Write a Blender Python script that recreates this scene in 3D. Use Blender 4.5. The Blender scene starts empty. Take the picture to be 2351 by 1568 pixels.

...

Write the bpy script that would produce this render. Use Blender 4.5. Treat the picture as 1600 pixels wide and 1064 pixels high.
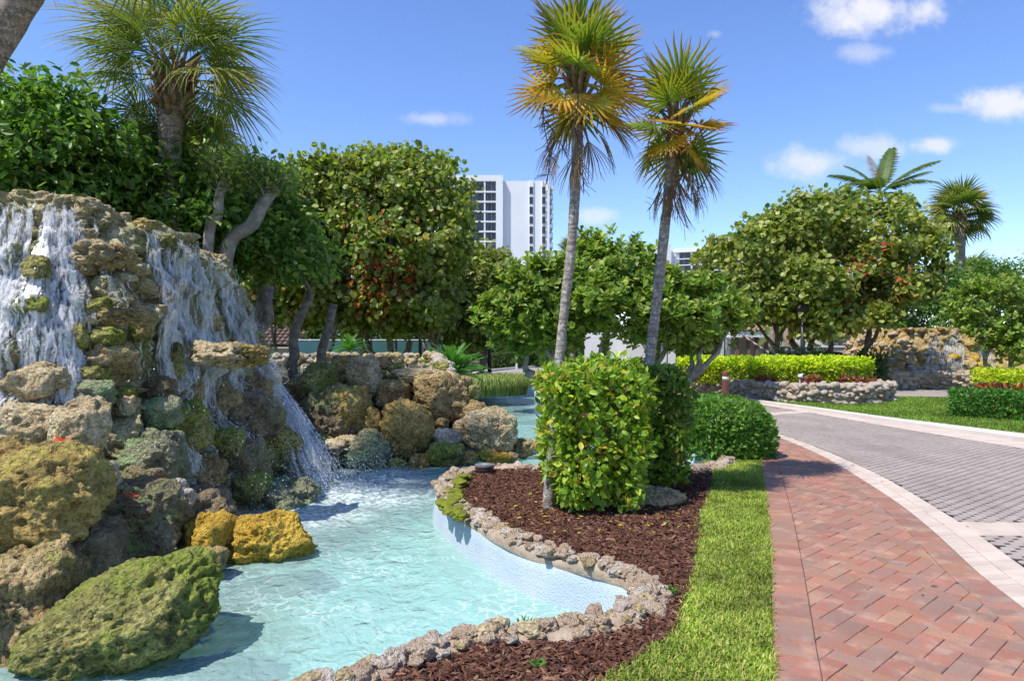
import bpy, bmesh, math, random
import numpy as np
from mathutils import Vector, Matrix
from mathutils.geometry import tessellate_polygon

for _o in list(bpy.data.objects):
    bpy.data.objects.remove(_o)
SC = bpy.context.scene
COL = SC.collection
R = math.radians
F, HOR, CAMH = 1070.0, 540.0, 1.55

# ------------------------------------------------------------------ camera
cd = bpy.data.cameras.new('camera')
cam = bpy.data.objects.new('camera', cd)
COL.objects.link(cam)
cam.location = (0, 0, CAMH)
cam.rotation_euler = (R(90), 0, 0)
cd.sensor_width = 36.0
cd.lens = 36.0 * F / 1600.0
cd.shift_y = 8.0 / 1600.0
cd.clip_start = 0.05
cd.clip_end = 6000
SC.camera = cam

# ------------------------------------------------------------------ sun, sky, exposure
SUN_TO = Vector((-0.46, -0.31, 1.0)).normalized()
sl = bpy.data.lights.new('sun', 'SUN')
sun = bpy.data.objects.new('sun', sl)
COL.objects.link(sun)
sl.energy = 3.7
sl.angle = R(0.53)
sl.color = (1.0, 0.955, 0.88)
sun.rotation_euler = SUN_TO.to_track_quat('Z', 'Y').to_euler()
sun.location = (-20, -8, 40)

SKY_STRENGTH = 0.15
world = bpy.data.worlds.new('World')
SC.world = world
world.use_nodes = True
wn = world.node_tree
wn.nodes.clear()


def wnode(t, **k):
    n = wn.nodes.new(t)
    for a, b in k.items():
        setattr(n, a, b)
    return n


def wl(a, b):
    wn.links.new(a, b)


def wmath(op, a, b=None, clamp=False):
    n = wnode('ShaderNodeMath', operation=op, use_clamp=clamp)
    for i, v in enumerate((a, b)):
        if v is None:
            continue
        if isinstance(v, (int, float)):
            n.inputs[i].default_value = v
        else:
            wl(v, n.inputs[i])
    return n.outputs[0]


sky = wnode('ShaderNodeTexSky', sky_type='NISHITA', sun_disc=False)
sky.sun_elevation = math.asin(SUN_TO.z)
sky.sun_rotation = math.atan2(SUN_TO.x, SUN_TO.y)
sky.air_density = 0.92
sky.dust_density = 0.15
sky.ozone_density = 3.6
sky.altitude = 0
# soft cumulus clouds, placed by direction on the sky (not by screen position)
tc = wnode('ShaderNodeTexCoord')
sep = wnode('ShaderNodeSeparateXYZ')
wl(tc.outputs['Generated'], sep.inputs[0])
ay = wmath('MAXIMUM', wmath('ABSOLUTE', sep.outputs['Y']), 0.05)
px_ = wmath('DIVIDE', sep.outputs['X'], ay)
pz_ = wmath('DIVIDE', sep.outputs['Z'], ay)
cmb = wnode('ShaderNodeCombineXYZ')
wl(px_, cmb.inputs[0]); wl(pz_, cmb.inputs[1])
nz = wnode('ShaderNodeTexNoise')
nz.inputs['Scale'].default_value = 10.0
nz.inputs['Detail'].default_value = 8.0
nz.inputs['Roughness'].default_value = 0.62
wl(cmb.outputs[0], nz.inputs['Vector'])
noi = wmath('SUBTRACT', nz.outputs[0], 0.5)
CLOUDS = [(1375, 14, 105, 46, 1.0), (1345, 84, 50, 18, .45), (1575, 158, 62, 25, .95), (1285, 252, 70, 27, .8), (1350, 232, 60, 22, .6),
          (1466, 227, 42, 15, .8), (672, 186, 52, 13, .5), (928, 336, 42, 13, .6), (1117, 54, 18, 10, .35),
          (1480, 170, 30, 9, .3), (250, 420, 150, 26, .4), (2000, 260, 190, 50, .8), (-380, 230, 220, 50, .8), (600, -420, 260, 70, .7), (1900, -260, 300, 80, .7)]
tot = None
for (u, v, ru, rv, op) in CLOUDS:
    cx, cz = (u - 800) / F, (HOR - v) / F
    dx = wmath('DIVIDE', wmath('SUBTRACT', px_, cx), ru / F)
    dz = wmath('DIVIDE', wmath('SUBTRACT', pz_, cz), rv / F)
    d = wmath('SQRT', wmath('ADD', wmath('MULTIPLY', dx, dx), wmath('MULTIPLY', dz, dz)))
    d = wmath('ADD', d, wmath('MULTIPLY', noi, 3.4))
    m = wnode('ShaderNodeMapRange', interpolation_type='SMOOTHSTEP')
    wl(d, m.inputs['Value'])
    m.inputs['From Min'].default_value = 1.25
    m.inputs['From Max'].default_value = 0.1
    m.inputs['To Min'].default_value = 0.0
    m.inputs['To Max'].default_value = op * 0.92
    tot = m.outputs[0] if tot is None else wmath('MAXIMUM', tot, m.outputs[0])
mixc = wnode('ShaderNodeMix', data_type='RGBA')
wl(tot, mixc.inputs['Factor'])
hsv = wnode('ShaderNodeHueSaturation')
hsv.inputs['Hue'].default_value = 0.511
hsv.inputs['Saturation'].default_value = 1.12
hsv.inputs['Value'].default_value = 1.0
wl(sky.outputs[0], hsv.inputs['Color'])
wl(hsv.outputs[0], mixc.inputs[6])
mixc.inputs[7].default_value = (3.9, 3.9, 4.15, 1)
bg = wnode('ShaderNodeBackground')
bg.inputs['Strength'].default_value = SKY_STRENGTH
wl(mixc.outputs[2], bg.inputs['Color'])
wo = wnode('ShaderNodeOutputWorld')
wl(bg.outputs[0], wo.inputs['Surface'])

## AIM
With the pictures removed from your copy, retype the lines above from the one that contains "Write the bpy" through the one that contains "SC.camera = cam", exactly.

## OUTPUT BELOW
Write the bpy script that would produce this render. Use Blender 4.5. Treat the picture as 1600 pixels wide and 1064 pixels high.
import bpy, bmesh, math, random
import numpy as np
from mathutils import Vector, Matrix
from mathutils.geometry import tessellate_polygon

for _o in list(bpy.data.objects):
    bpy.data.objects.remove(_o)
SC = bpy.context.scene
COL = SC.collection
R = math.radians
F, HOR, CAMH = 1070.0, 540.0, 1.55

# ------------------------------------------------------------------ camera
cd = bpy.data.cameras.new('camera')
cam = bpy.data.objects.new('camera', cd)
COL.objects.link(cam)
cam.location = (0, 0, CAMH)
cam.rotation_euler = (R(90), 0, 0)
cd.sensor_width = 36.0
cd.lens = 36.0 * F / 1600.0
cd.shift_y = 8.0 / 1600.0
cd.clip_start = 0.05
cd.clip_end = 6000
SC.camera = cam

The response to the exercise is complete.